I made sure all three cats, who come in at different times
for breakfast and try to arrange things so that at least one cat gets to eat
twice, had food. I took out a pan to make hot cereal, absently scrubbed it, and
put it in the rack to drain. Toast? No. The computer beckoned. On the way to
the computer I noted that the baggies of
jewelry completed and jewelry in progress had not put themselves away, and stirred
through them once again. A pink and grey glass one beckoned, telling me it only
needed the right tiny round bead between the pink glass and it would be happy.
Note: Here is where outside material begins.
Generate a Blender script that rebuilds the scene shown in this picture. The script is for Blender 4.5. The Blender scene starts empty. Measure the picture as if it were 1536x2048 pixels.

A quick rummage through the seed beads produced a bead soup mix which might or
might not have the precise bead I needed, but I was dizzy and sat down in front
of the computer.
After clearing the spam from 3 accounts and reading
gleanings on Facebook, I faced the evil moment: eat or feel worse. Veggie
omelet. The saucepan was clean but wet, the olive oil was on the counter
instead of the pantry. Onions and green pepper with celery leaves were chopped
and dropped in the pan with 1 tsp olive oil. A cat wanted out, and I followed
her. The seedlings in the garden had been covered with grass clippings.
Seedlings cleared, I
thought of searching the garage for the new caulking gun, used only once on a
too-strenuous attempt to seal cracks in the driveway. I knew I had three
minutes for the veggies to soften. Sanity prevailed and I returned to the
kitchen, where I had not turned on the burner. After a minute, the scent of
dishwashing soap wafted gently from the pan. Phooey. It hadn't been rinsed enough. I chopped more onions, this time with
more rush than precision. I tossed a handful of shredded cheese in on top. These
would overpower the flavor of dishwashing soap, especially if I timed things
right.
I did time things right. Omelet consumed, pan loaded into
dishwasher, I contemplated the list of abandoned tasks. The table top needs
clearing, and the box containing the last table top scrapings is still full. On
the table is a box lid containing goodies from a friend. A tiny cellophane bag
of sequins has burst, spreading its delights. Naturally, these are the tiny
metallic stars that I want to use on a doll costume. They must be picked up
with the tip of a pin. Time consuming.
My time would be better spent searching
for the caulking gun so I can repair the caulking. Last week I ran out of caulking
and there are thin spots where water, if it were so inclined, might slip
through and eventually reach the kitchen ceiling and cause a disaster. I've limited myself to 3-minute showers and
mopped the walls and tub, but my hair is dirty. Waist-length hair can't be
washed in 3 minutes. Wet, sure. Washing takes 20 minutes, and I'm sure that 20
minutes of wet will spell trouble. Seek
caulking gun. The new tube of caulk is upstairs in the bathroom.